**Material:**
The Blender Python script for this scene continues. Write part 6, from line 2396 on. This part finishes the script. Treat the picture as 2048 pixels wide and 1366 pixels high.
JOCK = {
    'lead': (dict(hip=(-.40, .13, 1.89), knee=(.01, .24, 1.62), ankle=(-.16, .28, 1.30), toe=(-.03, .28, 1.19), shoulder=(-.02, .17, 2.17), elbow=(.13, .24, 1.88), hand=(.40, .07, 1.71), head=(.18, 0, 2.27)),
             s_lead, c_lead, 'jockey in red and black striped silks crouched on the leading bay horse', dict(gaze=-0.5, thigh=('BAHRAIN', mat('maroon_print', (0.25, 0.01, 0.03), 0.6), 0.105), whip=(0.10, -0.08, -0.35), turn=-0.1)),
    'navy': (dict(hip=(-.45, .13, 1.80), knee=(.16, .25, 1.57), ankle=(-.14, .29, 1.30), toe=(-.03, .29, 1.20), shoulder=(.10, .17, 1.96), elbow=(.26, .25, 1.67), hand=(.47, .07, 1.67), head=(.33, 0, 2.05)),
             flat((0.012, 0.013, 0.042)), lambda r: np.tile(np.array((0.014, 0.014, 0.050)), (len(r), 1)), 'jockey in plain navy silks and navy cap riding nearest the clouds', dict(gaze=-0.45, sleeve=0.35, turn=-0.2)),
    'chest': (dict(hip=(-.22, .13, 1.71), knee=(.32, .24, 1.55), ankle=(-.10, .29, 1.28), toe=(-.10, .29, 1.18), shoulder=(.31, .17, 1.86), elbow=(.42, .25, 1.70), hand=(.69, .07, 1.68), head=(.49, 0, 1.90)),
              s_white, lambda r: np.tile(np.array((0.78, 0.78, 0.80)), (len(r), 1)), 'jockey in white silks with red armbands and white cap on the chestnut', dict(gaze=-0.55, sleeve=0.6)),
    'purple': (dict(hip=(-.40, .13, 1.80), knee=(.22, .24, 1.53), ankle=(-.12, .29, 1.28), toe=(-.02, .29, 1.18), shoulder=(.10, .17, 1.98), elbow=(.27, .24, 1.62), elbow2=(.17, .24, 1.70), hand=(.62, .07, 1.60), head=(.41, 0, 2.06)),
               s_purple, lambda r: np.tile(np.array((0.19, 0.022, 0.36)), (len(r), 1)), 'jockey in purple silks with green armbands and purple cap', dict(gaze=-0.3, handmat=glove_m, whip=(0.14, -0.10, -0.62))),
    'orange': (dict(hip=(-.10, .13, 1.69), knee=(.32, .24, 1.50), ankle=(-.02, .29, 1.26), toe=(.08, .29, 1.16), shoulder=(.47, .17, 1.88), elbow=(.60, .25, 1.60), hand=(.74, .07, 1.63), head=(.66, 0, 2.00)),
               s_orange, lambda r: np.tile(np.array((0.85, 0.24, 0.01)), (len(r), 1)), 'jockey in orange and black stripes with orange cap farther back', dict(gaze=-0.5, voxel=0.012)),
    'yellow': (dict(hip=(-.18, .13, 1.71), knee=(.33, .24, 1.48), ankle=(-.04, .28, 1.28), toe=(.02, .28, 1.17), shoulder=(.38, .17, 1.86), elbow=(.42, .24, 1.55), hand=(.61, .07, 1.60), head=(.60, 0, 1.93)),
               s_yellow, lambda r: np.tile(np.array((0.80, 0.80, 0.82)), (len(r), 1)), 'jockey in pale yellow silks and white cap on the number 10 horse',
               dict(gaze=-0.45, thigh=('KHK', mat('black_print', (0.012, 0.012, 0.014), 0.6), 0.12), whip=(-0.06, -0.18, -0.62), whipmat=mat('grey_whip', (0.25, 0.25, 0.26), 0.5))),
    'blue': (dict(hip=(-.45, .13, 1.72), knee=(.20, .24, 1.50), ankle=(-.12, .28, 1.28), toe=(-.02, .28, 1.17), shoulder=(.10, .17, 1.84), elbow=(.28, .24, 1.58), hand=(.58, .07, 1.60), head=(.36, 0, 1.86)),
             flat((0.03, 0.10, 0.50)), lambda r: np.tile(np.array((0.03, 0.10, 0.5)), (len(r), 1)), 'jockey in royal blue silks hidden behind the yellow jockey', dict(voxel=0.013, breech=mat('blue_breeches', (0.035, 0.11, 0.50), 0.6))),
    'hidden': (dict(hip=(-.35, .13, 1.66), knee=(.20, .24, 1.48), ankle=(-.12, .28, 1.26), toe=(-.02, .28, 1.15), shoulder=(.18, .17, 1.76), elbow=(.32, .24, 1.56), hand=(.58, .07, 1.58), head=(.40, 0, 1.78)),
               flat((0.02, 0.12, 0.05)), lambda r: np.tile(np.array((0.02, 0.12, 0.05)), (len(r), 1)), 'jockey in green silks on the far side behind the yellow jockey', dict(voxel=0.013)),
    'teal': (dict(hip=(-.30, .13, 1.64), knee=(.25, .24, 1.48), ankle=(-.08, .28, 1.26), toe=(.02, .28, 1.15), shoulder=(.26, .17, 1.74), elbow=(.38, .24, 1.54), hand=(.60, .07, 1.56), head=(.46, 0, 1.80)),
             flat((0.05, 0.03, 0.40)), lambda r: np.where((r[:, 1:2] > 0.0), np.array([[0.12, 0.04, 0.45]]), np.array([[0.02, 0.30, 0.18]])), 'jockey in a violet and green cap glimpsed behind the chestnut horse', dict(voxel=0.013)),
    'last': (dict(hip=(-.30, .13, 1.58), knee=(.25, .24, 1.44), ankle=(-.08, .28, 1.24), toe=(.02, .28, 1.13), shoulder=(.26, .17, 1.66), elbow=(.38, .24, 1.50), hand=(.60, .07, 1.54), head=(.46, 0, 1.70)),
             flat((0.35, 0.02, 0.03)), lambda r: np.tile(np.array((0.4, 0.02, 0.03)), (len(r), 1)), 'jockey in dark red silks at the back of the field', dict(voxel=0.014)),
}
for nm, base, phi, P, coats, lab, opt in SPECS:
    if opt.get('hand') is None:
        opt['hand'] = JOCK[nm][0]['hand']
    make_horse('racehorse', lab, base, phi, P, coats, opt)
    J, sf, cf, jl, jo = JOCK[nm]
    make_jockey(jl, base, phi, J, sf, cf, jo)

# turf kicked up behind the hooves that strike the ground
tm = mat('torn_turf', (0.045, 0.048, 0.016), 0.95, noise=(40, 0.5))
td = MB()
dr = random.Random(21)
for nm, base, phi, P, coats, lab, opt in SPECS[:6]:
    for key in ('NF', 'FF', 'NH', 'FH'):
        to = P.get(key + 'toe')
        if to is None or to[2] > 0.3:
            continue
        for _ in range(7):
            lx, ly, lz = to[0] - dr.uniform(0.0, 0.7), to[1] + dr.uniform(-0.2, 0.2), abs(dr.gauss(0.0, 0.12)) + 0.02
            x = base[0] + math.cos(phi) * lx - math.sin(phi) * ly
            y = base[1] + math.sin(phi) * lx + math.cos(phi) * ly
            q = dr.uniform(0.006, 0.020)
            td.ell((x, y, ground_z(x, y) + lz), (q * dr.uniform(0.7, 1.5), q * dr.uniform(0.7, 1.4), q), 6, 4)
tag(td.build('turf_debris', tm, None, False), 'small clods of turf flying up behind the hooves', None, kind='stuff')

**Work instructions:**
Write the data back out verbatim.

**Solution:**
The Blender Python script for this scene continues. Write part 6, from line 2396 on. This part finishes the script. Treat the picture as 2048 pixels wide and 1366 pixels high.
JOCK = {
    'lead': (dict(hip=(-.40, .13, 1.89), knee=(.01, .24, 1.62), ankle=(-.16, .28, 1.30), toe=(-.03, .28, 1.19), shoulder=(-.02, .17, 2.17), elbow=(.13, .24, 1.88), hand=(.40, .07, 1.71), head=(.18, 0, 2.27)),
             s_lead, c_lead, 'jockey in red and black striped silks crouched on the leading bay horse', dict(gaze=-0.5, thigh=('BAHRAIN', mat('maroon_print', (0.25, 0.01, 0.03), 0.6), 0.105), whip=(0.10, -0.08, -0.35), turn=-0.1)),
    'navy': (dict(hip=(-.45, .13, 1.80), knee=(.16, .25, 1.57), ankle=(-.14, .29, 1.30), toe=(-.03, .29, 1.20), shoulder=(.10, .17, 1.96), elbow=(.26, .25, 1.67), hand=(.47, .07, 1.67), head=(.33, 0, 2.05)),
             flat((0.012, 0.013, 0.042)), lambda r: np.tile(np.array((0.014, 0.014, 0.050)), (len(r), 1)), 'jockey in plain navy silks and navy cap riding nearest the clouds', dict(gaze=-0.45, sleeve=0.35, turn=-0.2)),
    'chest': (dict(hip=(-.22, .13, 1.71), knee=(.32, .24, 1.55), ankle=(-.10, .29, 1.28), toe=(-.10, .29, 1.18), shoulder=(.31, .17, 1.86), elbow=(.42, .25, 1.70), hand=(.69, .07, 1.68), head=(.49, 0, 1.90)),
              s_white, lambda r: np.tile(np.array((0.78, 0.78, 0.80)), (len(r), 1)), 'jockey in white silks with red armbands and white cap on the chestnut', dict(gaze=-0.55, sleeve=0.6)),
    'purple': (dict(hip=(-.40, .13, 1.80), knee=(.22, .24, 1.53), ankle=(-.12, .29, 1.28), toe=(-.02, .29, 1.18), shoulder=(.10, .17, 1.98), elbow=(.27, .24, 1.62), elbow2=(.17, .24, 1.70), hand=(.62, .07, 1.60), head=(.41, 0, 2.06)),
               s_purple, lambda r: np.tile(np.array((0.19, 0.022, 0.36)), (len(r), 1)), 'jockey in purple silks with green armbands and purple cap', dict(gaze=-0.3, handmat=glove_m, whip=(0.14, -0.10, -0.62))),
    'orange': (dict(hip=(-.10, .13, 1.69), knee=(.32, .24, 1.50), ankle=(-.02, .29, 1.26), toe=(.08, .29, 1.16), shoulder=(.47, .17, 1.88), elbow=(.60, .25, 1.60), hand=(.74, .07, 1.63), head=(.66, 0, 2.00)),
               s_orange, lambda r: np.tile(np.array((0.85, 0.24, 0.01)), (len(r), 1)), 'jockey in orange and black stripes with orange cap farther back', dict(gaze=-0.5, voxel=0.012)),
    'yellow': (dict(hip=(-.18, .13, 1.71), knee=(.33, .24, 1.48), ankle=(-.04, .28, 1.28), toe=(.02, .28, 1.17), shoulder=(.38, .17, 1.86), elbow=(.42, .24, 1.55), hand=(.61, .07, 1.60), head=(.60, 0, 1.93)),
               s_yellow, lambda r: np.tile(np.array((0.80, 0.80, 0.82)), (len(r), 1)), 'jockey in pale yellow silks and white cap on the number 10 horse',
               dict(gaze=-0.45, thigh=('KHK', mat('black_print', (0.012, 0.012, 0.014), 0.6), 0.12), whip=(-0.06, -0.18, -0.62), whipmat=mat('grey_whip', (0.25, 0.25, 0.26), 0.5))),
    'blue': (dict(hip=(-.45, .13, 1.72), knee=(.20, .24, 1.50), ankle=(-.12, .28, 1.28), toe=(-.02, .28, 1.17), shoulder=(.10, .17, 1.84), elbow=(.28, .24, 1.58), hand=(.58, .07, 1.60), head=(.36, 0, 1.86)),
             flat((0.03, 0.10, 0.50)), lambda r: np.tile(np.array((0.03, 0.10, 0.5)), (len(r), 1)), 'jockey in royal blue silks hidden behind the yellow jockey', dict(voxel=0.013, breech=mat('blue_breeches', (0.035, 0.11, 0.50), 0.6))),
    'hidden': (dict(hip=(-.35, .13, 1.66), knee=(.20, .24, 1.48), ankle=(-.12, .28, 1.26), toe=(-.02, .28, 1.15), shoulder=(.18, .17, 1.76), elbow=(.32, .24, 1.56), hand=(.58, .07, 1.58), head=(.40, 0, 1.78)),
               flat((0.02, 0.12, 0.05)), lambda r: np.tile(np.array((0.02, 0.12, 0.05)), (len(r), 1)), 'jockey in green silks on the far side behind the yellow jockey', dict(voxel=0.013)),
    'teal': (dict(hip=(-.30, .13, 1.64), knee=(.25, .24, 1.48), ankle=(-.08, .28, 1.26), toe=(.02, .28, 1.15), shoulder=(.26, .17, 1.74), elbow=(.38, .24, 1.54), hand=(.60, .07, 1.56), head=(.46, 0, 1.80)),
             flat((0.05, 0.03, 0.40)), lambda r: np.where((r[:, 1:2] > 0.0), np.array([[0.12, 0.04, 0.45]]), np.array([[0.02, 0.30, 0.18]])), 'jockey in a violet and green cap glimpsed behind the chestnut horse', dict(voxel=0.013)),
    'last': (dict(hip=(-.30, .13, 1.58), knee=(.25, .24, 1.44), ankle=(-.08, .28, 1.24), toe=(.02, .28, 1.13), shoulder=(.26, .17, 1.66), elbow=(.38, .24, 1.50), hand=(.60, .07, 1.54), head=(.46, 0, 1.70)),
             flat((0.35, 0.02, 0.03)), lambda r: np.tile(np.array((0.4, 0.02, 0.03)), (len(r), 1)), 'jockey in dark red silks at the back of the field', dict(voxel=0.014)),
}
for nm, base, phi, P, coats, lab, opt in SPECS:
    if opt.get('hand') is None:
        opt['hand'] = JOCK[nm][0]['hand']
    make_horse('racehorse', lab, base, phi, P, coats, opt)
    J, sf, cf, jl, jo = JOCK[nm]
    make_jockey(jl, base, phi, J, sf, cf, jo)

# turf kicked up behind the hooves that strike the ground
tm = mat('torn_turf', (0.045, 0.048, 0.016), 0.95, noise=(40, 0.5))
td = MB()
dr = random.Random(21)
for nm, base, phi, P, coats, lab, opt in SPECS[:6]:
    for key in ('NF', 'FF', 'NH', 'FH'):
        to = P.get(key + 'toe')
        if to is None or to[2] > 0.3:
            continue
        for _ in range(7):
            lx, ly, lz = to[0] - dr.uniform(0.0, 0.7), to[1] + dr.uniform(-0.2, 0.2), abs(dr.gauss(0.0, 0.12)) + 0.02
            x = base[0] + math.cos(phi) * lx - math.sin(phi) * ly
            y = base[1] + math.sin(phi) * lx + math.cos(phi) * ly
            q = dr.uniform(0.006, 0.020)
            td.ell((x, y, ground_z(x, y) + lz), (q * dr.uniform(0.7, 1.5), q * dr.uniform(0.7, 1.4), q), 6, 4)
tag(td.build('turf_debris', tm, None, False), 'small clods of turf flying up behind the hooves', None, kind='stuff')